Art Students Give Back to Community
Emily Oliver '20

Senior Kayla Maike (right) with Viki Brown at Dustin's Place dedication in November. Maike created the promotional posters for the organization as part of her course work at Bethel University.


This academic year, the Bethel University Art Department recently gave back to the community in a creative way. Each student in the typography class created a proposal for a series of 10 posters to communicate the mission of and provide information about Dustin’s Place, a center for grieving children in Plymouth, Ind., which opened in January.

Dustin’s Place will use the peer support model for families experiencing the grief of losing a parent or spouse. It is named for Dustin Cullen, co-founder Viki Brown’s late husband, who died in a single-car accident in 2016.

Becky Branch, administrative assistant in the Bethel art department and friend of the Cullen family, says that Dustin was a social worker whose “goal was always to serve other people, especially kids that were hurting.”

The Cullen family at Dustin's Place dedication.


The work of senior Kayla Maike, Graphic Design major and Marketing minor, was selected to be displayed throughout the facility during the ribbon-cutting ceremony and open house of Dustin’s Place, which took place Nov. 15.

“We’ve heard a little bit of their story, and I think what they’re doing is really awesome,” says Maike.

Her work will also be used in future presentations, says Brown, who is thankful for Bethel’s help. “We knew our first impression on the community was important, but couldn't afford to hire this project out.
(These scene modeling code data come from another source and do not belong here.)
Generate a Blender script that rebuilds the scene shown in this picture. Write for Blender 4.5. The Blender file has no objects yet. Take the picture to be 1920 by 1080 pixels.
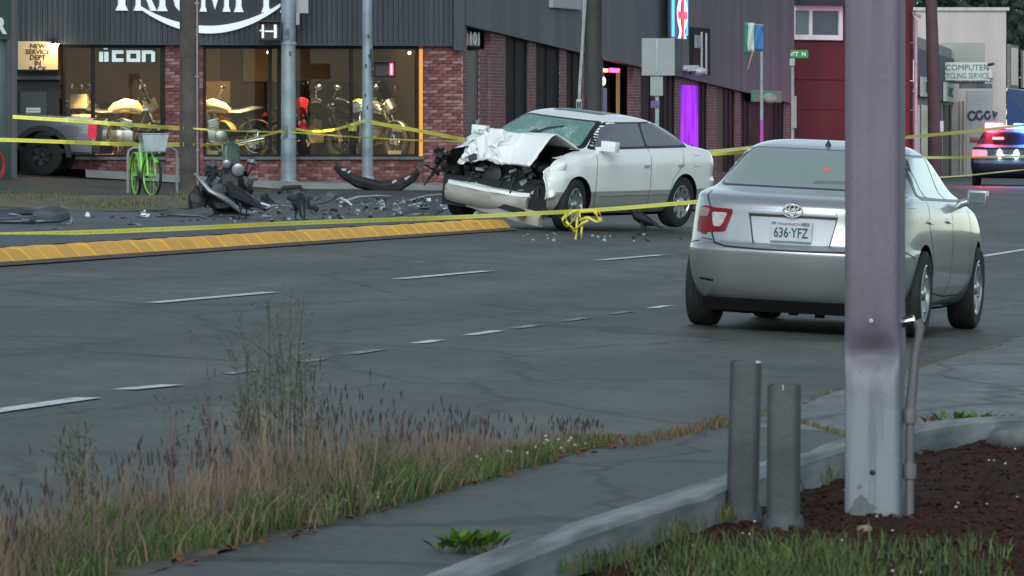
import bpy, bmesh, math, random
from mathutils import Vector, Matrix, noise
from mathutils.bvhtree import BVHTree
R = math.radians
rnd = random.Random(7)
SC = bpy.context.scene
COL = SC.collection
# ------------------------------------------------------------------ camera, sky, sun, exposure
F = 13500.0            # focal length in pixels of the 1920 px wide photograph
HZ = 270.0             # image row of the horizon
CZ = 1.70              # camera height
cam_d = bpy.data.cameras.new('camera')
cam = bpy.data.objects.new('camera', cam_d); COL.objects.link(cam)
cam_d.sensor_width = 36.0; cam_d.lens = 36.0 * F / 1920.0
cam_d.clip_start = 0.5; cam_d.clip_end = 6000
cam.location = (0, 0, CZ)
cam.rotation_euler = (R(90) - math.atan((540 - HZ) / F), 0, 0)
cam_d.dof.use_dof = True; cam_d.dof.focus_distance = 82; cam_d.dof.aperture_fstop = 26
SC.camera = cam
world = bpy.data.worlds.new('World'); SC.world = world; world.use_nodes = True
wn = world.node_tree.nodes; wl = world.node_tree.links
bg = wn.get('Background') or wn.new('ShaderNodeBackground')
sky = wn.new('ShaderNodeTexSky'); sky.sky_type = 'NISHITA'; sky.sun_disc = False
SUN_EL, SUN_AZ = 30.0, 186.0
sky.sun_elevation = R(SUN_EL); sky.sun_rotation = R(SUN_AZ)
sky.air_density = 1.0; sky.dust_density = 0.4; sky.ozone_density = 1.0
tint = wn.new('ShaderNodeMixRGB'); tint.blend_type = 'MULTIPLY'; tint.inputs[0].default_value = 1; tint.inputs[2].default_value = (.91, 1.035, 1.03, 1)      # thin green grey overcast
hsv = wn.new('ShaderNodeHueSaturation'); hsv.inputs['Saturation'].default_value = .5; wl.new(sky.outputs[0], hsv.inputs['Color']); wl.new(hsv.outputs[0], tint.inputs[1]); wl.new(tint.outputs[0], bg.inputs[0]); bg.inputs[1].default_value = 0.072
sun_d = bpy.data.lights.new('sun', 'SUN'); sun = bpy.data.objects.new('sun', sun_d); COL.objects.link(sun)
sun_d.energy = 0.95; sun_d.angle = R(38); sun_d.color = (.97, 1.0, 1.0)
_a = R(SUN_AZ); _e = R(SUN_EL)
sd = Vector((math.sin(_a) * math.cos(_e), math.cos(_a) * math.cos(_e), math.sin(_e)))
sun.rotation_euler = sd.to_track_quat('Z', 'Y').to_euler(); sun.location = sd * 50
SC.view_settings.view_transform = 'Standard'; SC.view_settings.look = 'None'
SC.view_settings.exposure = 0.95; SC.view_settings.gamma = 1.0
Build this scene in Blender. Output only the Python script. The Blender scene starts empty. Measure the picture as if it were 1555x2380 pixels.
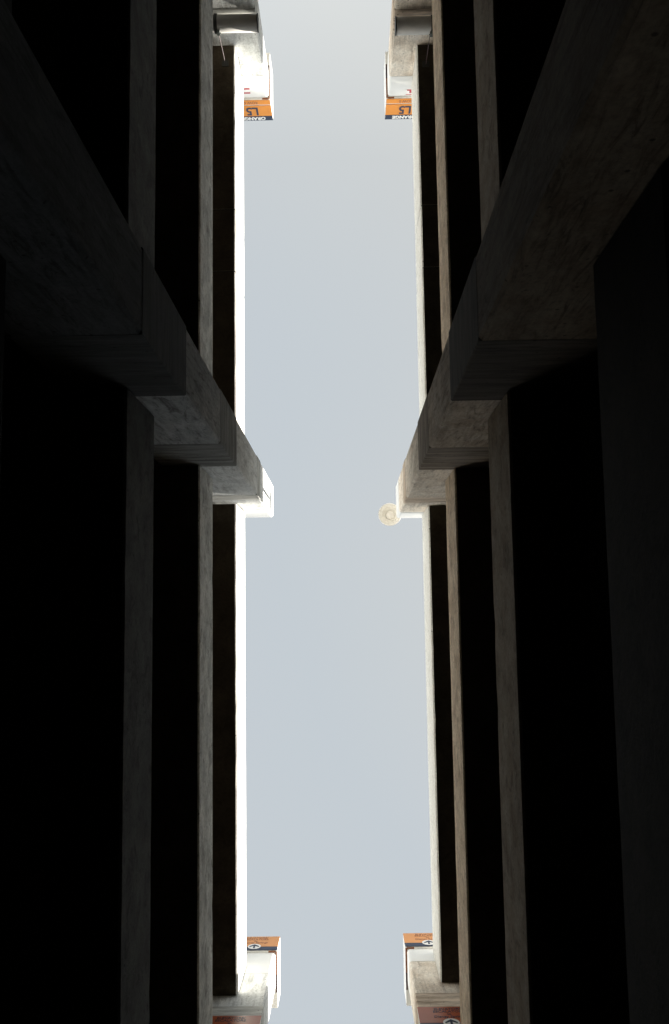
import bpy, bmesh, math, random
from mathutils import Vector, Matrix
random.seed(4)
S = bpy.context.scene
C = S.collection
H0 = 1.5                       # eye height; heights below are measured from the eye

# ------------------------------------------------------------------ camera
def rot(rx, ry, rz):
    return Matrix.Rotation(rz, 3, 'Z') @ Matrix.Rotation(rx, 3, 'X') @ Matrix.Rotation(ry, 3, 'Y')
Rm = rot(-0.1157, 0.0130, -0.0146)
right, down, fwd = Rm[0].copy(), Rm[1].copy(), Rm[2].copy()
cam_d = bpy.data.cameras.new('camera'); cam = bpy.data.objects.new('camera', cam_d); C.objects.link(cam)
m3 = Matrix((right, -down, -fwd)).transposed()
cam.matrix_world = Matrix.Translation((0, 0, H0)) @ m3.to_4x4()
cam_d.sensor_fit = 'VERTICAL'; cam_d.sensor_height = 36; cam_d.sensor_width = 24
cam_d.lens = 36 * 2204 / 2380
cam_d.clip_start = 0.05; cam_d.clip_end = 2000
S.camera = cam

# ------------------------------------------------------------------ sky and sun
SUN_EL, SUN_AZ = math.radians(38), math.radians(2.3)      # sun over the right hand building, a little towards +Y
sdir = Vector((math.cos(SUN_EL) * math.cos(SUN_AZ), math.cos(SUN_EL) * math.sin(SUN_AZ), math.sin(SUN_EL)))
W = bpy.data.worlds.new('World'); S.world = W; W.use_nodes = True
nt = W.node_tree; nt.nodes.clear(); N = nt.nodes.new; L = nt.links.new
out = N('ShaderNodeOutputWorld'); bg = N('ShaderNodeBackground'); L(bg.outputs[0], out.inputs[0])
sky = N('ShaderNodeTexSky'); sky.sky_type = 'NISHITA'; sky.sun_disc = False
sky.sun_elevation = SUN_EL; sky.sun_rotation = math.radians(90) - SUN_AZ
sky.air_density = 1.0; sky.dust_density = 3.0
tc = N('ShaderNodeTexCoord')
nz = N('ShaderNodeTexNoise'); nz.inputs['Scale'].default_value = 1.3; nz.inputs['Detail'].default_value = 1; nz.inputs['Roughness'].default_value = .45
L(tc.outputs['Generated'], nz.inputs['Vector'])
cr = N('ShaderNodeValToRGB'); cr.color_ramp.elements[0].position = .30; cr.color_ramp.elements[1].position = .66
cr.color_ramp.elements[0].color = (5.35, 5.85, 6.25, 1); cr.color_ramp.elements[1].color = (6.05, 6.25, 6.2, 1)
dp = N('ShaderNodeVectorMath'); dp.operation = 'DOT_PRODUCT'; dp.inputs[1].default_value = (.9, -.45, 0); L(tc.outputs['Generated'], dp.inputs[0])
ad = N('ShaderNodeMath'); L(nz.outputs['Fac'], ad.inputs[0]); L(dp.outputs['Value'], ad.inputs[1]); L(ad.outputs[0], cr.inputs[0])
mx = N('ShaderNodeMix'); mx.data_type = 'RGBA'; mx.inputs['Factor'].default_value = .97   # thin high cloud veils the blue
L(sky.outputs[0], mx.inputs['A']); L(cr.outputs[0], mx.inputs['B'])
sp = N('ShaderNodeSeparateXYZ'); L(tc.outputs['Generated'], sp.inputs[0])
mr = N('ShaderNodeMapRange'); mr.inputs['From Min'].default_value = 0; mr.inputs['From Max'].default_value = .89
mr.inputs['To Min'].default_value = 2.6; mr.inputs['To Max'].default_value = 1.0; L(sp.outputs['Z'], mr.inputs['Value'])  # sky raised away from the zenith, outside the view, to brighten the gap walls
vm = N('ShaderNodeVectorMath'); vm.operation = 'SCALE'; L(mx.outputs['Result'], vm.inputs[0]); L(mr.outputs[0], vm.inputs['Scale'])
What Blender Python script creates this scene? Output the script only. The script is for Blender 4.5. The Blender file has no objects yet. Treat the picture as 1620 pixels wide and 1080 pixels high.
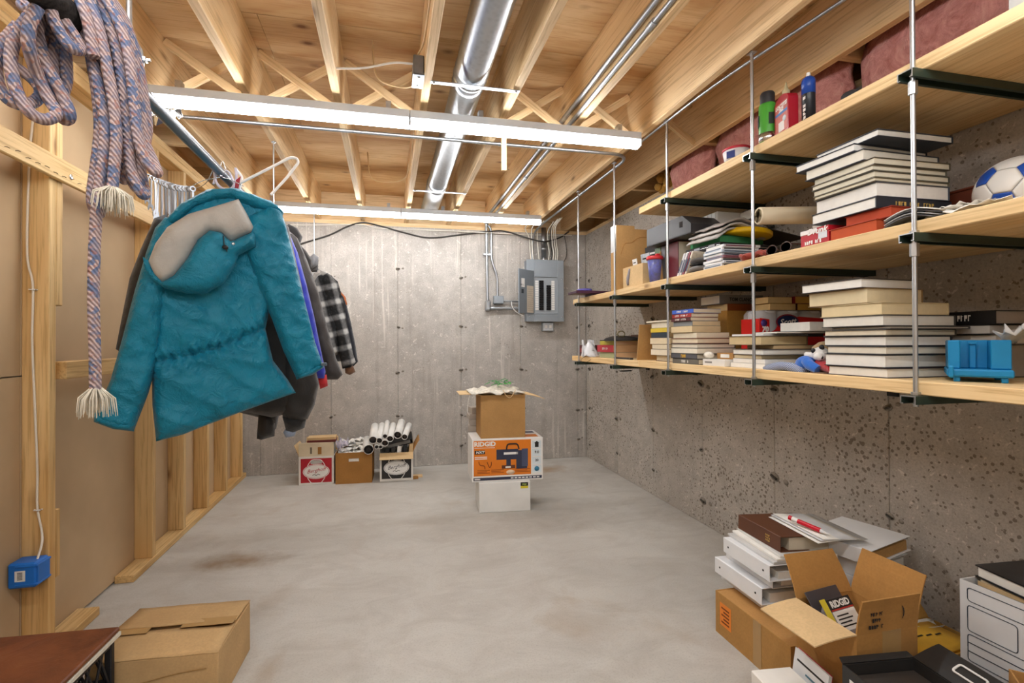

The students and professors that took on this project truly are acting as God's hands and feet to our ministry.”

Branch says the department was excited to be involved. “This is only the fourth center of its kind in the state, so it’s pretty phenomenal to be a part of that.” 

Chad Jay, Adjunct Professor of Graphic Design, says that serving the community is part of the identity of Bethel University. “We are not just preparing students to work in a commercial field. We are also trying to teach them ethics and morals and how to not just put together the work for the clients, but also serve the needs of the client.”

Branch added, “Let’s teach our students not only the nitty gritty of how to do this well, but how we use this to serve other people and, ultimately, serve God. You can make a living using art, but you can also make a difference using art. And that’s what you’re able to do with this type of project.”